> [SHORT PROBLEM]:
Give back the full listing, character for character, with no pictures.

> [GIVEN DATA]:
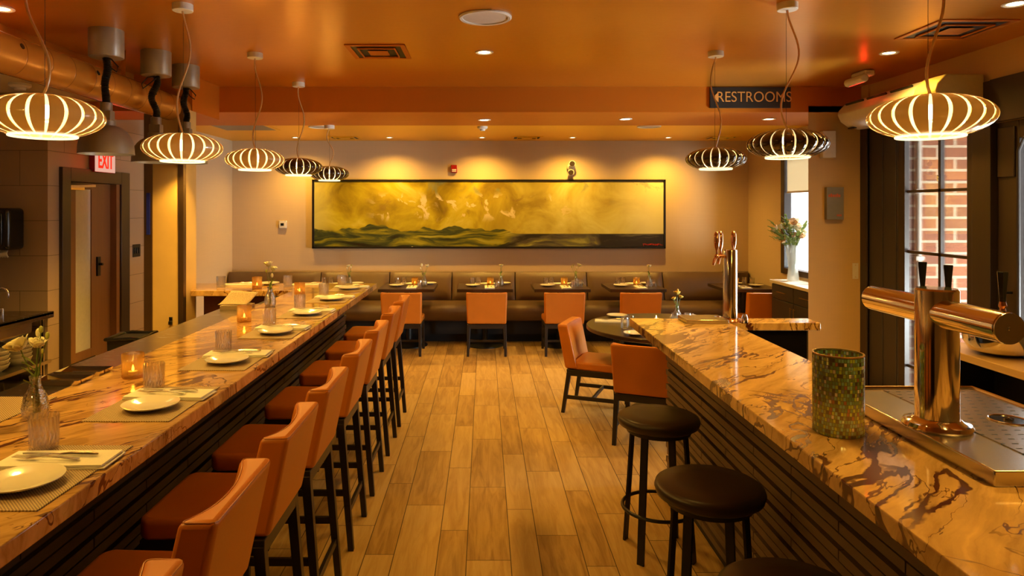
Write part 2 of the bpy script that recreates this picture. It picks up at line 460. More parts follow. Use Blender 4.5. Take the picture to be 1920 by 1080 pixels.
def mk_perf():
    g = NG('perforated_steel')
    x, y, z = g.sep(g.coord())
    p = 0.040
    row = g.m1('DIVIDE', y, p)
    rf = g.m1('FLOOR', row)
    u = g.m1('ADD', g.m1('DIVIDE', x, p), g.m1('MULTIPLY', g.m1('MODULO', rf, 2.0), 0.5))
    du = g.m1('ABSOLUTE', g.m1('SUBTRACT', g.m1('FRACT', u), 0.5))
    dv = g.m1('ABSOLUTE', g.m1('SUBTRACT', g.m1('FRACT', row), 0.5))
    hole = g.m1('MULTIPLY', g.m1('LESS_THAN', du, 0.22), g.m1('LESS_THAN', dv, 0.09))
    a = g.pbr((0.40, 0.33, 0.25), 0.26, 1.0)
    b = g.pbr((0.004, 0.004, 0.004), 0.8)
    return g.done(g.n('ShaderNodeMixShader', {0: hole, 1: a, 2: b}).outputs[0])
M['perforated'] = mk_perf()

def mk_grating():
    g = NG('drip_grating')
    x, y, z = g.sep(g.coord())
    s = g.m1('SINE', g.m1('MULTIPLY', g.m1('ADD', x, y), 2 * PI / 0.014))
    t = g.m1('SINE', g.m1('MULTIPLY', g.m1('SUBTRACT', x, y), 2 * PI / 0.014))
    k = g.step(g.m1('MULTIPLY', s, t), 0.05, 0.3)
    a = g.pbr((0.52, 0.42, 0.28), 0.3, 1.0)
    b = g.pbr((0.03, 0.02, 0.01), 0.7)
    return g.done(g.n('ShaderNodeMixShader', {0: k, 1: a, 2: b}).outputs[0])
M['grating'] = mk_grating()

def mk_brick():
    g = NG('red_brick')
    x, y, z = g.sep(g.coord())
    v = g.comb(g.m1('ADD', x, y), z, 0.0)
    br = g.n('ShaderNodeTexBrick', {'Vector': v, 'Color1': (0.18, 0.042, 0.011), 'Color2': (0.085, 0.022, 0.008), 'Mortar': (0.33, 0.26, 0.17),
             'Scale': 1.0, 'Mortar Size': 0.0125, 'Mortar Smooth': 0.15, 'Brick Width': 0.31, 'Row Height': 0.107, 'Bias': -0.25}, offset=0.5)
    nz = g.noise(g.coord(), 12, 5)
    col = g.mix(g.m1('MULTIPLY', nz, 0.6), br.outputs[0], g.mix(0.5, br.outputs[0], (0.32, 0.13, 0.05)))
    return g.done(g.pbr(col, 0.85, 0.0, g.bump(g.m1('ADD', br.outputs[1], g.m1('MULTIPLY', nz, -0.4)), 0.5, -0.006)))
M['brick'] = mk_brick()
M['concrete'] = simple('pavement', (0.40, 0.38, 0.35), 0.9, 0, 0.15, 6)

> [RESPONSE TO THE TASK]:
Write part 2 of the bpy script that recreates this picture. It picks up at line 460. More parts follow. Use Blender 4.5. Take the picture to be 1920 by 1080 pixels.
def mk_perf():
    g = NG('perforated_steel')
    x, y, z = g.sep(g.coord())
    p = 0.040
    row = g.m1('DIVIDE', y, p)
    rf = g.m1('FLOOR', row)
    u = g.m1('ADD', g.m1('DIVIDE', x, p), g.m1('MULTIPLY', g.m1('MODULO', rf, 2.0), 0.5))
    du = g.m1('ABSOLUTE', g.m1('SUBTRACT', g.m1('FRACT', u), 0.5))
    dv = g.m1('ABSOLUTE', g.m1('SUBTRACT', g.m1('FRACT', row), 0.5))
    hole = g.m1('MULTIPLY', g.m1('LESS_THAN', du, 0.22), g.m1('LESS_THAN', dv, 0.09))
    a = g.pbr((0.40, 0.33, 0.25), 0.26, 1.0)
    b = g.pbr((0.004, 0.004, 0.004), 0.8)
    return g.done(g.n('ShaderNodeMixShader', {0: hole, 1: a, 2: b}).outputs[0])
M['perforated'] = mk_perf()

def mk_grating():
    g = NG('drip_grating')
    x, y, z = g.sep(g.coord())
    s = g.m1('SINE', g.m1('MULTIPLY', g.m1('ADD', x, y), 2 * PI / 0.014))
    t = g.m1('SINE', g.m1('MULTIPLY', g.m1('SUBTRACT', x, y), 2 * PI / 0.014))
    k = g.step(g.m1('MULTIPLY', s, t), 0.05, 0.3)
    a = g.pbr((0.52, 0.42, 0.28), 0.3, 1.0)
    b = g.pbr((0.03, 0.02, 0.01), 0.7)
    return g.done(g.n('ShaderNodeMixShader', {0: k, 1: a, 2: b}).outputs[0])
M['grating'] = mk_grating()

def mk_brick():
    g = NG('red_brick')
    x, y, z = g.sep(g.coord())
    v = g.comb(g.m1('ADD', x, y), z, 0.0)
    br = g.n('ShaderNodeTexBrick', {'Vector': v, 'Color1': (0.18, 0.042, 0.011), 'Color2': (0.085, 0.022, 0.008), 'Mortar': (0.33, 0.26, 0.17),
             'Scale': 1.0, 'Mortar Size': 0.0125, 'Mortar Smooth': 0.15, 'Brick Width': 0.31, 'Row Height': 0.107, 'Bias': -0.25}, offset=0.5)
    nz = g.noise(g.coord(), 12, 5)
    col = g.mix(g.m1('MULTIPLY', nz, 0.6), br.outputs[0], g.mix(0.5, br.outputs[0], (0.32, 0.13, 0.05)))
    return g.done(g.pbr(col, 0.85, 0.0, g.bump(g.m1('ADD', br.outputs[1], g.m1('MULTIPLY', nz, -0.4)), 0.5, -0.006)))
M['brick'] = mk_brick()
M['concrete'] = simple('pavement', (0.40, 0.38, 0.35), 0.9, 0, 0.15, 6)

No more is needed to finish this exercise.